Indeed, with the prevailing depth of self interest and fiscal impunity, made possible with collaboration from inebriate regulatory agencies, and a rent seeking rogue financial subsector, it is not unusual to find seemingly innocuous newspaper opinions which appear superficially progressive, but on closer scrutiny, will be found to be clearly divisive or anti social; ultimately, such recommendations may in fact circuitously serve the selfish  ends of a target, elite interest group, regardless of the oppressive impact on the rest of us.

For example, despite the serious danger in presently allocating 35kobo out of every Naira of earned income to national debt service, some editorials still call for increased government spending which will evidently be funded with further debt, despite the clearly oppressive cost of such loans; such editorials which advocate increased spending, generally argue that Nigeria’s national debt to GDP ratio still remain very modest! Similarly, some editorials call for an urgent need to increase spending and diversify our economy, as if merely wishing will transform our fortunes, regardless of the prevailing double digit inflation rates which constrict consumer demand and deepen poverty; furthermore expanding business activities and increasing job opportunities, will certainly also remain restrained so long as businesses are compelled to borrow at over 20%.

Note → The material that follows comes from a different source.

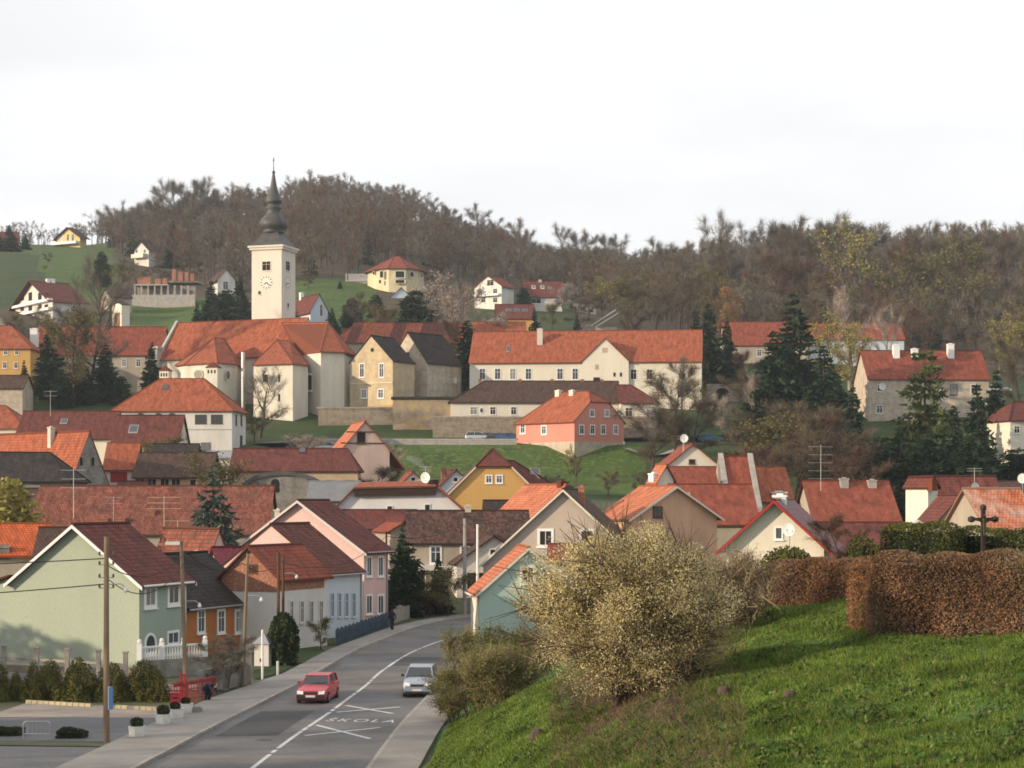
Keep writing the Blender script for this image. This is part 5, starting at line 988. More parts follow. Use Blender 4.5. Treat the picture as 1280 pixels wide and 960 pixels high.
plant(BT[2],470,585,245,'grey bare bush right of long brick house','shrub','bare_shrub',width=2.2); plant(BT[0],720,572,285,'bare bush below the salmon pink house corner','shrub','bare_shrub',width=.9); plant(BY,713,560,288,'thin dry bush at the salmon house foot','shrub','bare_shrub',width=.6)
plant(BO[0],198,552,255,'brown bush behind the long brown barn roof','shrub','shrub',width=1.6); plant(BO[1],283,580,190,'olive brown tree behind the blue spruce','tree','budding_tree',width=1.1); plant(BO[1],318,520,305,'olive bush at the presbytery corner','shrub','shrub',width=1.5)
many([BT[1]],[(620,598,262),(760,590,268),(800,592,266),(690,596,262)],'bare bush at the foot of the castle meadow','shrub','bare_shrub','bare bushes at the foot of the castle meadow',width=1.6)
plant(CR,506,676,158,'round dark evergreen tree beside the pink house','tree','evergreen_tree',width=.95); plant(CF[0],503,655,160,'pointed dark conifer behind round evergreen','conifer','conifer_tree',width=.6)
plant(CF[1],548,690,160,'grey green conifer in front of beige house window','conifer','conifer_tree',width=.8); plant(BO[0],560,715,157,'brown bush left of the concrete pole','shrub','shrub',width=1.6); plant(BO[1],536,728,158,'low bush in the beige house garden','shrub','shrub',width=1.6)
RE=blob('round_evergreen',51,9000,.10,lambda t:math.sqrt(max(0,1-(1.75*t-.75)**2))*.95,leafm('dark_evergreen',[(.02,.035,.015),(.035,.055,.022),(.055,.07,.028)],.1),H=3.2); plant(RE,354,765,113,'round dark evergreen shrub in front of white house','shrub','evergreen_shrub',width=.9); plant(BG[1],285,795,99,'grey leafless bush beside wooden pole','shrub','bare_shrub',width=1.5); plant(BG[0],268,805,98,'tangled leafless bush above the red railing','shrub','bare_shrub',width=1.5)
plant(BO[0],401,775,124,'small bare bush at the white house wall','shrub','bare_shrub',width=1.3)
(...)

Nonetheless, such media misinformation seems perfectly fine, for example, with commercial banks, whose main customer base invariably become the CBN and other departments and agencies of government, which unexpectedly enjoy the lion’s share of available bank credit. Ironically, these huge government loans are indirectly funded primarily from the cash reserves of the same banks which benefit from the humongous slush funds, which are often stolen from the public treasury and warehoused in private bank accounts; nevertheless, the hollow cries from the media, for diversification of our economy, would persist even when the dilemma of the very troublesome and catalytic issues of unreasonably high inflation and interest rates, which cannot promote robust inclusive economic growth remain unresolved. In this regard, the Punch Newspaper Editorial of May 2nd titled “Buhari on Naira devaluation debate”, may have probably, unwittingly also played into the hands of the predators of increasing government debt and the rent seeking opportunities that evolve from an unrepentant monopolist forex market. However, despite this odious reality, the editorial, under reference, however, appears ‘innocently’ cofounded and therefore wonders why “Buhari is spurning the devaluation of the Naira?”

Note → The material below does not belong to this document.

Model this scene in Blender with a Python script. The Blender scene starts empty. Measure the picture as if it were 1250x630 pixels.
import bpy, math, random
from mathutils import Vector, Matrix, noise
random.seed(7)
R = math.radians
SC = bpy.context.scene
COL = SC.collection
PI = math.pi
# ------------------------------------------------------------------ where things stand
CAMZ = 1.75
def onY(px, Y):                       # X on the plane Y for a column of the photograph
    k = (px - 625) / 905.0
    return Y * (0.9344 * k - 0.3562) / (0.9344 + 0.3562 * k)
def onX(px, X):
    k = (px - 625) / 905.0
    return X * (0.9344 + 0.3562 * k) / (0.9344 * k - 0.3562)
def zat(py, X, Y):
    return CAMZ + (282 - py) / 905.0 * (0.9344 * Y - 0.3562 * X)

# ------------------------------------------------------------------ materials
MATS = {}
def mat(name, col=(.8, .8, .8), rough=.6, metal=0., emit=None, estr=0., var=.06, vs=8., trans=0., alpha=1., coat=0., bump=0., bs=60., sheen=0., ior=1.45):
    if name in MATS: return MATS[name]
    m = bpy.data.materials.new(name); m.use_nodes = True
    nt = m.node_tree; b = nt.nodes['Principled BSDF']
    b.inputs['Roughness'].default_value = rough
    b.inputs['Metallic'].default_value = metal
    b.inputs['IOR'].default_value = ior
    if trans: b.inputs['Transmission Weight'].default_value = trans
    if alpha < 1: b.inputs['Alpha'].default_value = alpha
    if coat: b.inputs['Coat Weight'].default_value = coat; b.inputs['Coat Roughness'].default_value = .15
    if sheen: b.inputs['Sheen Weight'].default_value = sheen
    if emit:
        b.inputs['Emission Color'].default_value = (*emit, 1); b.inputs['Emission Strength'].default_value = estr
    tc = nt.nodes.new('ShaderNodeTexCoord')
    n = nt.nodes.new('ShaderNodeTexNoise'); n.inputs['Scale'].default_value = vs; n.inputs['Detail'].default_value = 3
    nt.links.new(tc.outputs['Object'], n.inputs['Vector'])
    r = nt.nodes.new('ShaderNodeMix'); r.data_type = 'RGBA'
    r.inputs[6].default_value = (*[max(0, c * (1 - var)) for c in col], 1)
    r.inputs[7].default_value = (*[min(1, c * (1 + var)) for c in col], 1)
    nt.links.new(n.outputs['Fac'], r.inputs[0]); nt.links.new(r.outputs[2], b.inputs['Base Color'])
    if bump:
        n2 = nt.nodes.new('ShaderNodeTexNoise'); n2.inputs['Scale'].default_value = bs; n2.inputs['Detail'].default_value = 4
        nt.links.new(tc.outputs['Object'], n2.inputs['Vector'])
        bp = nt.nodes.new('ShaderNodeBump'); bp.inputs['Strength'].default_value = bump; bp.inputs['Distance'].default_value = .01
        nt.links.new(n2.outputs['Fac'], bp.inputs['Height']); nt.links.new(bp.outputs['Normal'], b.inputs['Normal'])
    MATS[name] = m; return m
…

According to the paper “the President’s logic is faulty, because, the fact that Nigeria never gained from devaluations of the past does not necessarily mean that a subsequent policy move in this direction may beget a disastrous outcome”. Unfortunately, the editorial gives no reason for the optimism for another major Naira devaluation, this time around, when nothing has changed. Curiously also, although the editorial acknowledges that currency pegs allow nations to keep inflation and export prices stable, it nonetheless hastily condemns “the present fixed exchange rate of N197-$1”, together with the “limiting of dollar sales at the forex market, and the barring of 41 items from the official forex market.” It is not clear if the editorial is hereby suggesting that import controls were inappropriate in the face of our rapidly dwindling dollar reserves. Nonetheless, both real and speculative demand would have undoubtedly driven our reserves to crisis levels if CBN had not quickly imposed these exchange controls.

Furthermore, if the Naira rate was left unpegged, and import controls were also removed, as obviously preferred in the editorial, the resultant acute shortage of dollars in just three months, would have pummeled the Naira exchange well beyond N1000=$1 before year end. Thus, fuel prices (without any subsidy) would sell for close to N900/litre; if however, Nigerians resist such a horrendous spike in fuel price with its severe inflationary consequences, government may compulsively once again oppressively spend over N450/litre (50% of market price) as subsidy on the daily fuel consumption of 40 million litres; unfortunately, in such event, over 20% of total subsidy values will be lost to cross border fuel smuggling annually, because of a weak Naira exchange rate. Indeed, President Buhari should in fact be commended, for recognizing and saving us from the tortuous reality that would have manifested if the Naira was further devalued; however the writer of the Punch editorial, regrettably seems rather uncomfortable that Buhari’s refusal to devalue the Naira also “enjoys the support of” in the words of the writer, “the likes of Emeka Anyaoku, a former Secretary General of the Commonwealth”, particularly, when, presumably other lettered and knowledgeable local and international experts, according to the editorial, have recommended that the Naira be devalued. The editorial also appears unusually concerned, for example, that the call by a local scholar and member of the Monetary Policy Committee for an exchange of N220/$ was rebuffed. If this recommendation was implemented, however, it is unlikely that such a marginal depreciation would significantly reduce dollar demand, especially if the parallel market rate still hovers as high as N300=$1. Conversely, if crude oil remains around $40/barrel, any attempt to bring the official rate abreast with the current parallel market rate will invariably propel deregulated fuel price above N250/litre; ironically, however, higher crude oil prices will ‘unfortunately’, similarly instigate market price of petrol well beyond N300/litre, even if Naira rate remains stable. Incidentally, Buhari has repeatedly assured critics that he is willing to consider Naira devaluation if any benefit can be realized by so doing. Consequently the Punch editorial should have endeavoured to identify any one of such possible benefits to support its advocacy for Naira devaluation. Regrettably, the Punch editorial failed unconscionably in this respect.